When it comes to currency trading, there is a vast range of different strategies you can adopt to generate trading profits. For example, you could pursue an event-focused strategy, where you place trades just after large market-moving macroeconomic or political events. Alternatively, you could put on medium to long-term trades based on your view of countries’ economic fundamentals and how they will affect their currencies in the next 6-12 months. You could also become an expert in selected particular currency pairs and focus on your trading activities around those. On the other hand, you could also adopt a technical indicator-based strategy to trade currencies, which new research shows works particularly well in ‘hot’ markets. This is the strategy we will discuss in the article.
Popular technical indicators
There are a substantial amount of technical indicators focusing on different areas, such as volume, momentum, volatility, and trend following. However, it is important to note that using just one single indicator will not help you generate a trading profit. If you want to trade forex using chart analysis and technical indicators you must always combine complimenting indicators to generate trading signals.
Popular technical indicators include the Moving Averages, the MACD (Moving Average Convergence Divergence), the RSI (Relative Strength Index), OBV (On Balance Volume), Bollinger Bands, the Chaikin Oscillator, and the William %R. The list goes on as new indicators are created as the popularity of chart analysis tools rises. In fact, Mark Priest Head of Index & Equity Market Making at ETX Capital stated that “traders are increasingly demanding more sophisticated tools to trade forex and a large part of that is developing improved chart analysis tools to accommodate this demand.”
Combine indicators to create a trading strategy
As I mentioned above, if you want to trade forex using chart analysis the key is to combine complimentary technical indicators to generate strong trading signals. An example of a trading strategy that you could apply to your chosen currency pairs would be to combine the MACD (Moving Average Convergence Divergence), the RSI (Relative Strength Indicator) and Bollinger Bands.
Combining these three indicators you can gauge price movements based on moving averages, momentum, trend, and volatility. The way to turn these three indicators into a trading strategy is to trade when three out of the three indicators say buy (or sell) then you buy (or sell).

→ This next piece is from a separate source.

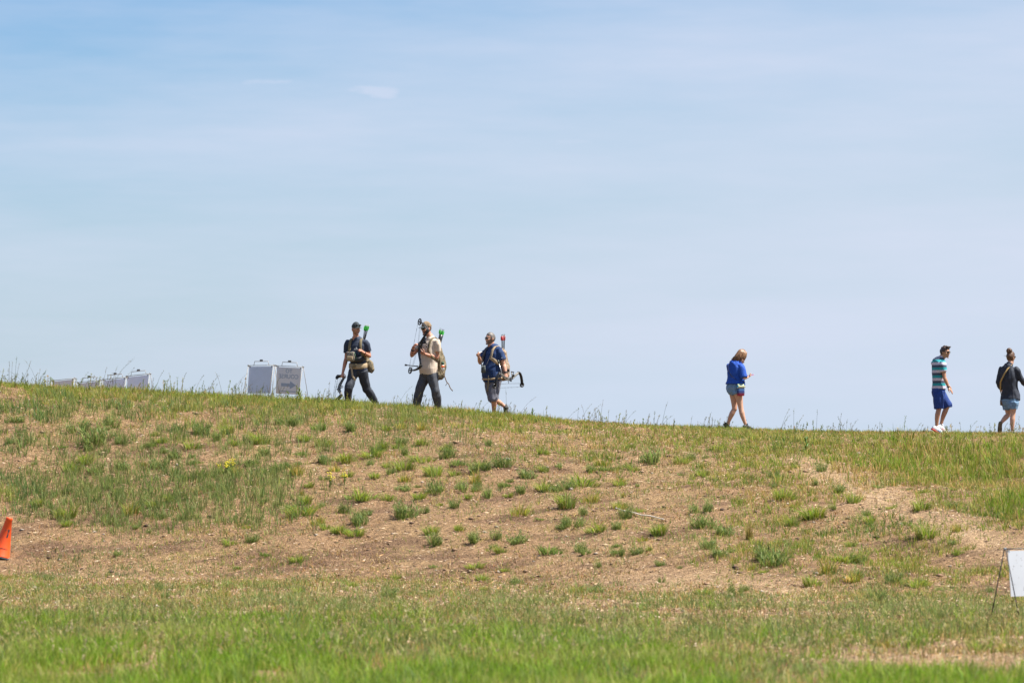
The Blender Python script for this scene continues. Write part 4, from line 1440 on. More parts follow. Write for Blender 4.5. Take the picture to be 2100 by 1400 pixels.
def bow(base, grip, Lx, Bx, label, s=1.0, m_riser=None, m_limb=None, stab=None, sight=True, quiver=False, ch=1.0):
    """compound bow. Lx along the bow, Bx from string to riser"""
    Lx = Lx.normalized(); Bx = (Bx - Lx * Bx.dot(Lx)).normalized(); Nx = Lx.cross(Bx)
    mr, ml = m_riser or M['black_metal'], m_limb or M['black']
    o = local(base, 'compound_bow', label, 'bow')
    Q = lambda l, b, n=0.0: grip + (Lx * l + Bx * (b - .17) + Nx * n) * s
    bm = bmesh.new()
    for sg in (-1, 1):                      # two rails with struts between: a skeleton riser
        ra = [(0, .165), (.05 * sg, .158), (.10 * sg, .172), (.17 * sg, .215), (.24 * sg, .262), (.30 * sg, .290)]
        rb = [(0, .195), (.05 * sg, .200), (.10 * sg, .212), (.17 * sg, .246), (.24 * sg, .285), (.31 * sg, .312)]
        tube(bm, [(Q(*p), .0095 * s * ch, .012 * s * ch) for p in ra], n=8, xh=Bx)
        tube(bm, [(Q(*p), .0095 * s * ch, .012 * s * ch) for p in rb], n=8, xh=Bx)
        for i in (2, 3, 4, 5):
            tube(bm, [(Q(*ra[i]), .007 * s, .009 * s), (Q(*rb[min(5, i)]), .007 * s, .009 * s)], n=6)
            if i < 5: tube(bm, [(Q(*ra[i]), .005 * s, .008 * s), (Q(*rb[i + 1]), .005 * s, .008 * s)], n=6)
    obj('riser', bm, mr, o)
    bm = bmesh.new()
    tube(bm, [(Q(-.055, .165), .018 * s, .015 * s), (Q(-.02, .158), .020 * s, .016 * s), (Q(.03, .160), .018 * s, .015 * s), (Q(.05, .168), .012 * s, .012 * s)], n=10, xh=Bx)
    obj('grip', bm, M['black'], o)
    ends = []
    for sg in (-1, 1):
        bm = bmesh.new()
        box(bm, Q(.305 * sg, .298), .05 * s, .030 * s, .035 * s, M=frame(Lx, Nx, Bx), bev=.004)
        obj('limb_pocket', bm, ml, o)
        for q in (-1, 1):
            bm = bmesh.new()
            pts = [(.285 * sg, .312), (.33 * sg, .285), (.375 * sg, .215), (.405 * sg, .130), (.420 * sg, .045)]
            tube(bm, [(Q(l, b, q * .019), .0075 * s * ch, .0105 * s * ch) for l, b in pts], n=8, xh=Bx, sq=3)
            obj('limb', bm, ml, o)
        # cam wheel: ring, spokes, hub
        c = Q(.420 * sg, .040)
        bm = bmesh.new()
        ring = [(c + (Lx * math.cos(a) * 1.0 + Bx * math.sin(a) * .82) * .050 * s, .009 * s * ch, .009 * s * ch) for a in np.linspace(0, 6.283, 21)]
        tube(bm, ring, n=6, xh=Nx)
        for a in (.4, 2.5, 4.6):
            tube(bm, [(c, .007 * s, .006 * s), (c + (Lx * math.cos(a) + Bx * math.sin(a) * .82) * .05 * s, .007 * s, .006 * s)], n=6)
        tube(bm, [(c - Nx * .03 * s, .009 * s, .009 * s), (c + Nx * .03 * s, .009 * s, .009 * s)], n=8)
        obj('cam_wheel', bm, M['black_metal'], o)
    bm = bmesh.new()
    wire(bm, [Q(-.42, -.002), Q(.42, -.002)], .0022)
    for l in (-.30, -.10, .0, .09, .28):
        wire(bm, [Q(l - .018, -.002), Q(l + .018, -.002)], .004)
    obj('bowstring', bm, M['black'], o)
    for q in (-1, 1):
        bm = bmesh.new()
        wire(bm, [Q(-.42, .075, q * .012), Q(-.03, .085, .03 + q * .006), Q(.42, .070, q * .012)], .002)
        obj('cable', bm, M['black'], o)
    bm = bmesh.new()
    wire(bm, [Q(-.03, .20), Q(-.03, .085, .032)], .005 * s)
    obj('cable_rod', bm, M['black'], o)
    if sight:
        bm = bmesh.new()
        tube(bm, [(Q(.08, .205, .02), .009 * s, .012 * s), (Q(.09, .31, .035), .008 * s, .010 * s)], n=8)
        c = Q(.06, .325, .035)
        ring = [(c + (Lx * math.cos(a) + Nx * math.sin(a)) * .030 * s, .008 * s, .007 * s) for a in np.linspace(0, 6.283, 15)]
        tube(bm, ring, n=6, xh=Bx)
        box(bm, Q(.10, .25, .032), .05 * s, .02 * s, .04 * s, M=frame(Lx, Nx, Bx), bev=.003)
        obj('sight', bm, M['black_metal'], o)
        bm = bmesh.new()
        tube(bm, [(Q(.035, .20, .018), .012 * s, .012 * s), (Q(.045, .135, .03), .010 * s, .012 * s)], n=8)
        ring = [(Q(.05, .13, .012) + (Lx * math.cos(a) + Nx * math.sin(a)) * .022 * s, .006 * s, .006 * s) for a in np.linspace(0, 6.283, 13)]
        tube(bm, ring, n=6, xh=Bx)
        obj('arrow_rest', bm, M['black'], o)
    if stab:
        a, b = stab
        bm = bmesh.new()
        wire(bm, [a, b], .010, n=8)
        tube(bm, [(lerp(a, b, .88), .017, .017), (b + (b - a).normalized() * .012, .020, .020)], n=10)
        tube(bm, [(a, .015, .015), (lerp(a, b, .12), .015, .015)], n=8)
        obj('stabilizer', bm, M['black_metal'], o)
    return o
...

This would be a strong signal. If two out of the three indicators give you a trade signal, you could also trade, but it would be a less strong trading signal. If only one or no indicator indicates you should execute a trade, you don’t trade.
Let’s look at how these indicators work in combination. We will use the EUR/USD as an example.
On the chart below we can see the Bollinger Bands overlaid on the candlestick chart for the EUR/USD and we can see the Relative Strength Index and the MACD below the price chart. The three indicators used actually show a buy signal for the EUR/USD on a medium term basis.
The Bollinger Bands, which are volatility bands placed above and below a moving average, show the price moving through the moving average from bottom to top during a low volatility phase (as indicated by the tight bands around the moving average). This would indicate a price increase. The RSI, which shows the momentum of the price movement, is close to pushing through the centerline indicating a change in trend towards a price rise.
Finally, the MACD shows three, albeit weakish, buy signals. Firstly, it shows a signal line crossover of the fast moving average through the slow moving average (the black line crosses through the red line). Secondly, it shows the trend line moving towards the zero line and, thirdly, it shows the divergence between the two signal lines increasing.
Judging by the trade signals from these three indicators we should be buying EUR/USD. However, the trade signals, especially from the MACD, are not as strong as they could be so it would now depend on your risk profile whether you would want to buy EUR/USD or hold off and wait for clearer trade signals from this strategy.
Furthermore, it is important to back test technical indicator-based trading strategies using historical data. That way you can check how accurate your chosen indicator combination is at determining profitable trade signals for your chosen currency pairs.